Kathmandu – The Department of Revenue Investigation (DRI) has filed a case against Silk Group Pvt. Ltd., seven subsidiary companies under the group, and its Chairman Ramesh Sherpa, along with nine other individuals, on charges of revenue leakage.
According to the DRI, the accused were involved in the illegal import and smuggling of 86,400 units of electronic cigarettes (vapes). The department’s charge sheet states that the accused caused a revenue loss of NPR 873,123,828.50 and should be penalized with an equal amount in fines, bringing the total recovery amount to NPR 1,746,247,657.
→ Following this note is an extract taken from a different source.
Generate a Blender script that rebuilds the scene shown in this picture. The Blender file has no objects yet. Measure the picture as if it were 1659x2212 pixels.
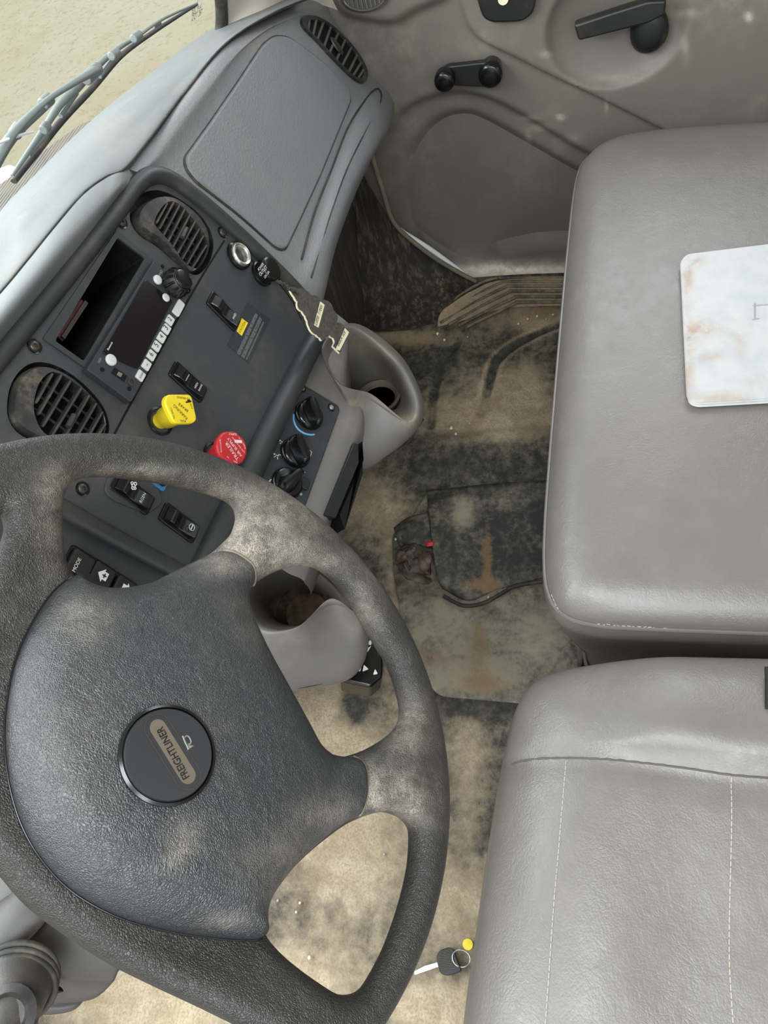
import bpy, bmesh, math, random
import numpy as np
from mathutils import Vector, Matrix
from mathutils.geometry import delaunay_2d_cdt, tessellate_polygon
random.seed(4); rng = np.random.default_rng(7)
A = lambda *v: np.array(v, float)
nrm = lambda v: np.asarray(v, float) / np.linalg.norm(v)
# ------------------------------------------------------------------ camera (truck axes: x right, y forward, z up, floor z=0)
FPX, CX, CY = 1597., 829.5, 1106.
def cam_axes(pitch=57.5, yv=(-6000., -150.)):
    dy = nrm((yv[0], yv[1], FPX)); b = -FPX * math.tan(math.radians(pitch)); a = (FPX * FPX + yv[1] * b) / -yv[0]
    dx = nrm((a, b, FPX)); dx = nrm(dx - dy * dx.dot(dy)); dz = np.cross(dx, dy)
    return np.stack([dx, dy, dz], 1)
RC = cam_axes(); CC = A(-.60, 0, 1.36)
def ray(px, py): return RC.T @ A((px - CX) / FPX, (py - CY) / FPX, 1.)
def Z(px, py, z): d = ray(px, py); return CC + d * (z - CC[2]) / d[2]
def X(px, py, x): d = ray(px, py); return CC + d * (x - CC[0]) / d[0]
def Y(px, py, y): d = ray(px, py); return CC + d * (y - CC[1]) / d[1]
def proj(p):
    c = RC @ (np.asarray(p) - CC); return A(c[0] / c[2] * FPX + CX, c[1] / c[2] * FPX + CY)

class Frame:
    def __init__(s, o, u, v):
        s.o = A(*o); s.u = nrm(u); v = A(*v); s.v = nrm(v - s.u * v.dot(s.u)); s.n = np.cross(s.u, s.v)
        if s.n.dot(CC - s.o) < 0: s.n = -s.n
    def pt(s, u, v, n=0.): return s.o + s.u * u + s.v * v + s.n * n
    def hit3(s, px, py, n=0.):
        d = ray(px, py); o = s.o + s.n * n; return CC + d * ((o - CC).dot(s.n) / d.dot(s.n))
    def hit(s, px, py, n=0.):
        q = s.hit3(px, py, n) - s.o; return A(q.dot(s.u), q.dot(s.v))
    def hits(s, pts, n=0.): return np.array([s.hit(*p, n) for p in pts])
    def uvn(s, p): q = np.asarray(p) - s.o; return A(q.dot(s.u), q.dot(s.v), q.dot(s.n))
    def at(s, px, py, n=0.): return Frame(s.hit3(px, py, n), s.u, s.v)

# ------------------------------------------------------------------ materials
MATS = {}
class NT:
    def __init__(s, name):
        s.m = bpy.data.materials.new(name); s.m.use_nodes = True; s.t = s.m.node_tree; s.N = s.t.nodes; s.L = s.t.links
        s.b = s.N['Principled BSDF']; s.tc = s.N.new('ShaderNodeTexCoord').outputs['Object']
        MATS[name] = s.m
    def noise(s, scale, detail=5, rough=.6, dist=0, vec=None):
        n = s.N.new('ShaderNodeTexNoise'); n.inputs['Scale'].default_value = scale; n.inputs['Detail'].default_value = detail
        n.inputs['Roughness'].default_value = rough; n.inputs['Distortion'].default_value = dist
        s.L.new(vec or s.tc, n.inputs['Vector']); return n.outputs['Fac']
    def voro(s, scale, feature='F1', vec=None):
        n = s.N.new('ShaderNodeTexVoronoi'); n.feature = feature; n.inputs['Scale'].default_value = scale
        s.L.new(vec or s.tc, n.inputs['Vector']); return n.outputs['Distance']
    def stretch(s, sc):
        n = s.N.new('ShaderNodeMapping'); n.inputs['Scale'].default_value = sc; s.L.new(s.tc, n.inputs['Vector']); return n.outputs[0]
    def ramp(s, fac, a, b, lo=0., hi=1.):
        n = s.N.new('ShaderNodeMapRange'); n.interpolation_type = 'SMOOTHSTEP'
        for i, v in zip((1, 2, 3, 4), (a, b, lo, hi)): n.inputs[i].default_value = v
        s.L.new(fac, n.inputs[0]); return n.outputs[0]
    def math(s, op, a, b):
        n = s.N.new('ShaderNodeMath'); n.operation = op
        for i, v in enumerate((a, b)):
            if hasattr(v, 'default_value') or hasattr(v, 'links'): s.L.new(v, n.inputs[i])
            else: n.inputs[i].default_value = v
        return n.outputs[0]
    def attr(s, name):
        n = s.N.new('ShaderNodeAttribute'); n.attribute_name = name; return n.outputs['Fac']
    def mix(s, fac, a, b):
        n = s.N.new('ShaderNodeMix'); n.data_type = 'RGBA'
        for k, v in ((0, fac), (6, a), (7, b)):
            if hasattr(v, 'links'): s.L.new(v, n.inputs[k])
            elif k == 0: n.inputs[0].default_value = v
            else: n.inputs[k].default_value = (*v, 1)
        return n.outputs[2]
    def bump(s, h, strength, dist, prev=None):
        n = s.N.new('ShaderNodeBump'); n.inputs['Strength'].default_value = strength; n.inputs['Distance'].default_value = dist
        s.L.new(h, n.inputs['Height'])
        if prev is not None: s.L.new(prev, n.inputs['Normal'])
        return n.outputs[0]
    def out(s, col=None, rough=.5, normal=None, metal=0., spec=.5, **kw):
        for key, v in (('Base Color', col), ('Roughness', rough), ('Metallic', metal), ('Specular IOR Level', spec)):
            if v is None: continue
            if hasattr(v, 'links'): s.L.new(v, s.b.inputs[key])
            else: s.b.inputs[key].default_value = (*v, 1) if isinstance(v, tuple) else v
        if normal is not None: s.L.new(normal, s.b.inputs['Normal'])
        for k, v in kw.items(): s.b.inputs[k.replace('_', ' ')].default_value = v
        return s.m
def srgb(r, g, b): 
    f = lambda c: (c / 255 / 12.92) if c / 255 < .04045 else ((c / 255 + .055) / 1.055) ** 2.4
    return (f(r), f(g), f(b))
TAN = srgb(178, 160, 132)
def plain(name, col, rough=.5, metal=0., spec=.5, **kw): return NT(name).out(col, rough, None, metal, spec, **kw)
def plastic(name, col, rough=.5, grain=900., gs=.25, dust=.25, dcol=TAN, dscale=9., spec=.5, leather=0., dattr=0.):
    t = NT(name); n1 = t.noise(dscale, 7, .65); n2 = t.noise(dscale * 6, 6, .7)
    f = t.math('MULTIPLY', t.ramp(n1, .42, .72), t.ramp(n2, .3, .75)); f = t.math('MULTIPLY', f, dust)
    if dattr: 
        a = t.math('MULTIPLY', t.attr('dust'), t.ramp(t.noise(dscale * 9, 6, .7), .3, .7, .35, 1.)); f = t.math('ADD', f, t.math('MULTIPLY', a, dattr))
    c = t.mix(f, col, dcol)
    h = t.noise(grain, 2, .5); nb = t.bump(h, gs, .0006)
    if leather: nb = t.bump(t.voro(leather, 'F1'), .35, .0012, nb)
    return t.out(c, rough, nb, 0, spec)
plastic('dash_grey', srgb(124, 127, 129), .5, 700, .3, .22, leather=260, dattr=.7)
plastic('dash_light', srgb(112, 115, 116), .5, 700, .25, .25, dattr=.6)
plastic('vent_grey', srgb(92, 94, 95), .45, 600, .12, .35, dscale=25)
plastic('airbag_grey', srgb(124, 128, 130), .47, 700, .3, .2, leather=300)
plastic('fascia', srgb(58, 60, 62), .5, 900, .3, .12)
plastic('fascia_lip', srgb(48, 50, 51), .42, 900, .2, .10)
plastic('lower_grey', srgb(110, 107, 105), .5, 800, .25, .3)
plastic('cup_grey', srgb(106, 103, 101), .45, 600, .12, .35, dattr=.8)
plastic('hvac_black', srgb(44, 48, 52), .5, 900, .2, .08)
plastic('door_grey', srgb(110, 104, 96), .55, 500, .35, .3, dcol=srgb(188, 180, 166), dscale=5, dattr=.9)
plastic('pillar', srgb(190, 184, 170), .6, 500, .3, .35)
plastic('black_plastic', srgb(28, 29, 30), .38, 900, .12, .10)
plastic('vent_black', srgb(40, 41, 42), .45, 600, .12, .35, dscale=25)
plastic('vent_slat', srgb(52, 52, 52), .45, 600, .12, .75, dscale=22, dcol=srgb(120, 108, 92))
plastic('shroud_grey', srgb(64, 61, 59), .5, 700, .2, .2)
plastic('rubber_seal', srgb(34, 33, 31), .6, 300, .2, .35)
plastic('seal_dusty', srgb(112, 106, 90), .7, 300, .2, .6)
plain('gloss_black', srgb(16, 16, 17), .22)
plain('void', (.004, .004, .004), .7, spec=.25)
plain('display', srgb(20, 17, 19), .16)
plain('knob_black', srgb(14, 16, 17), .2)
plain('yellow', srgb(236, 208, 40), .45)
plain('red', srgb(196, 42, 48), .42)
plain('white_print', srgb(225, 225, 222), .6)
plain('grey_print', srgb(150, 150, 148), .6)
plain('black_print', srgb(40, 38, 20), .6)
plain('blue_print', srgb(92, 170, 226), .5)
plain('blue_ring', srgb(60, 120, 165), .5)
plain('red_print', srgb(190, 60, 50), .5)
plain('button_white', srgb(198, 198, 194), .5)
plain('chrome', srgb(225, 222, 214), .25, .9)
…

The vapes—worth nearly NPR 250 million—were recovered from a Silk Group warehouse located in Sital Height, Mahalaxmi Municipality, Lalitpur. The operation followed the arrest of Bhagwatnath Chaudhary from Balar Municipality, Sarlahi, on January 5 (Poush 21) after receiving intelligence about large-scale smuggling of such goods.
Based on Chaudhary’s statement, the DRI raided the RM Trade and Suppliers warehouse in Sital Height, where the smuggled vapes were found. The department also arrested Mahesh Prasad Pathak of Kanchanpur, operator of RM Trade and Suppliers, and Santosh Parajuli of Sindhupalchok, transport manager at Silk Group.
The DRI’s investigation identified the key role of Ramesh Sherpa and Bijay Sherpa in the smuggling operation. It also found that five Silk Group companies sold 38,924 units of vapes from stock without issuing official invoices.
Furthermore, the charge sheet alleges that Silk Group and its seven subsidiaries purchased 316,315 units of vapes smuggled through customs evasion and engaged in multiple layers of fake transactions to conceal the source of purchase, thereby making fraudulent VAT deduction claims.